For more information, see the press release and PIR report on the FAF’s Web site. The FASB’s response letter is available on its Web site.

PCAOB issues third progress report on interim inspection program for broker-dealers

Aug 20, 2014

The PCAOB has issued its third progress report on its interim inspection program for broker-dealers, which addresses “audit deficiencies and independence findings” the PCAOB discovered in audit firm inspections it conducted during 2013.

The deficiencies noted by the PCAOB primarily concerned “financial statement audit areas, including auditing revenue recognition, the auditor's response to the risk of material misstatement due to fraud, and audit procedures to rely on records and reports from service organizations, as well as areas specific to the audits of broker-dealers, including auditing the net capital computation and the audit work performed for the auditor's report on material inadequacies.”

For more information, see the press release and progress report on the PCAOB’s Web site.

FAF issues post-implementation review report on GASB Statement No. 42

Aug 20, 2014

The Financial Accounting Foundation (FAF) has issued its post-implementation review (PIR) report on GASB Statement No. 42, “Accounting and Financial Reporting for Impairment of Capital Assets and for Insurance Recoveries.”
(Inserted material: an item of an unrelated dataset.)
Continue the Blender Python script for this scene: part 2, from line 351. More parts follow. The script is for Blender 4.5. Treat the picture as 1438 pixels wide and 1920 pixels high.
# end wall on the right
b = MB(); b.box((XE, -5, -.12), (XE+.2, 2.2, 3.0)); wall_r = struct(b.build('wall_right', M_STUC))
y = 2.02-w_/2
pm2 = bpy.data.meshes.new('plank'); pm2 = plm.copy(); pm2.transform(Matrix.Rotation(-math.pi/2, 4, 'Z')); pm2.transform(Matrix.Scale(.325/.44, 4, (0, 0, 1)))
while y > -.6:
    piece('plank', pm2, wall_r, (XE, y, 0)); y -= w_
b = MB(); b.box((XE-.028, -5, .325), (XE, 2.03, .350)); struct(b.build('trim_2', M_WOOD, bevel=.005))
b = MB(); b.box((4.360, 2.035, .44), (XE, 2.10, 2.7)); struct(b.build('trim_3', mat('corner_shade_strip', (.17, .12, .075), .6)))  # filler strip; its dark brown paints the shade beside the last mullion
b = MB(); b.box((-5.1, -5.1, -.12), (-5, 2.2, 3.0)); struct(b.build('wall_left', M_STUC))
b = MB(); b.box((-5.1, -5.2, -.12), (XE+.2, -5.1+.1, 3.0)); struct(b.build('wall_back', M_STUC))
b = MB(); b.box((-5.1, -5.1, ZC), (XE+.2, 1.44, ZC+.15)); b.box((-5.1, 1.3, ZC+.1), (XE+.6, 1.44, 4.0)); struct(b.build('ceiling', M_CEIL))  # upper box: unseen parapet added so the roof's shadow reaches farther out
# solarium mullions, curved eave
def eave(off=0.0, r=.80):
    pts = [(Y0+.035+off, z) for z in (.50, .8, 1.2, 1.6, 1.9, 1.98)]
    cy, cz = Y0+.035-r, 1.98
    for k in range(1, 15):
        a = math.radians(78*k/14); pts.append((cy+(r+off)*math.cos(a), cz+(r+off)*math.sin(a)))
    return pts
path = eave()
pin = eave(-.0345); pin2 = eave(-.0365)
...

On the basis of feedback from stakeholders, the PIR team concluded that Statement 42 “resolved some of the issues underlying its stated need but may not have completely resolved all of them.” Specifically, the report questions whether two objectives for capital asset impairments have been met. The FAF recommended that the GASB perform limited field-testing when developing new recognition or measurement requirements and suggested that the results of such tests should be provided to users.

For more information, see the press release and PIR report on the FAF’s Web site. In addition, the GASB’s response letter to the FAF is available on the GASB’s Web site.

IASB proposes amendments regarding the recognition of deferred tax assets for unrealized losses

Aug 20, 2014

The IASB has published an exposure draft (ED) of proposed amendments to IAS 12 "Income Taxes." As the IASB concluded that diversity in practice around the recognition of a deferred tax asset that is related to a debt instrument measured at fair value is mainly attributable to uncertainty about the application of some of the principles in IAS 12, the proposed amendments consist of some clarifying paragraphs and an illustrating example. Comments are requested by December 18, 2014.

 

Background

 

Suggested changes

Based on the IFRS Interpretation Committee's identification of diversity in practice and the different views taken, the IASB proposes in ED/2014/3, Recognition of Deferred Tax Assets for Unrealised Losses (Proposed amendments to IAS 12) amendments aimed at clarifying the following aspects:

  • Unrealized losses on debt instruments measured at fair value and measured at cost for tax purposes give rise to a deductible temporary difference regardless of whether the debt instrument's holder expects to recover the carrying amount of the debt instrument by sale or by use.
  • The carrying amount of an asset does not limit the estimation of probable future taxable profits.
  • Estimates for future taxable profits exclude tax deductions resulting from the reversal of deductible temporary differences.
  • An entity assesses a deferred tax asset in combination with other deferred tax assets. Where tax law restricts the utilization of tax losses, an entity would assess a deferred tax asset in combination with other deferred tax assets of the same type.

 

Transition requirements and effective date

The ED proposes limited retrospective application of the amendments for entities already applying IFRS. However, full retrospective application is proposed for first-time adopters of IFRS.

The ED does not contain a proposed effective date. The IASB will consider this point based on the comments that it receives.